The Canadian banking sector could be a good option for investors navigating tariff uncertainty, one portfolio manager says, as the Big Six lenders report earnings this week.

Bank of Montreal and Bank of Nova Scotia released first quarter earnings on Tuesday kicking off earnings seasons with both lenders beating analysts’ estimates, according to Bloomberg News.

“If you want to be anywhere in the Canadian market in the present uncertainties, the banks are a very good place to be,” Gavin Graham, CIO and portfolio manager at Spire Wealth Management, said in an interview with BNN Bloomberg Tuesday.

He added that Bank of Montreal, Toronto-Dominion Bank and Royal Bank of Canada in particular have strong U.S. operations that could act as a “hedge” against tariff uncertainty.

“Secondly, if we are going to see a refocus on domestic business, on breaking down interprovincial barriers, on reallocating the focus of the Canadian exports away from an exclusive focus on the U.S. towards other markets, that’s obviously got to be good news for the banks,” Graham said.

“They will be hit if there is a slowdown or even a recession caused by the effect of tariffs being imposed, but we don’t know what those tariffs are. We don’t know exactly how large they’ll be and whether there’ll be any exemptions or cutouts.”

Graham said Canada’s large lenders are in a “very strong competitive position” due to robust capital positions and dividends paying around 4.5 to five per cent.

While reporting earnings, Bloomberg News reported that both BMO and Scotiabank warned that that tariffs could present challenges for clients while impacting their credit outlooks.

‘Peak’ loan loss provisions

BMO and Scotiabank both cited the possible impact tariffs could have on the performance of loans not yet in default, Bloomberg News reported. BMO set aside $152 million in provisions for performing loans while Scotiabank set aside $98 million.

In total, Scotiabank’s provisions for credit losses (PCLs) totaled $1.16 billion, higher than $1.09 billion forecasted by analysts. BMO’s PCLs totaled $1.01 billion, less than the $1.08 billion forecasted by analysts.

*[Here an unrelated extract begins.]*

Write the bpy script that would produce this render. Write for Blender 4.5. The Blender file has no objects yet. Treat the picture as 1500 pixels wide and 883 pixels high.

Graham said he believes Canada’s major lenders are moving toward peak loan loss provisions. Amid tariffs threats, he said he thinks banks are acting conservatively regarding PCLs being put in place.

“I think the banks are erring on the side of being conservative, but yes you’d have to feel that this is probably, if not the peak quarter, then next quarter, which would be through to the end of April, by which stage we should have at least have some clarity on the tariffs that that will be the peak for PCLs,” he said.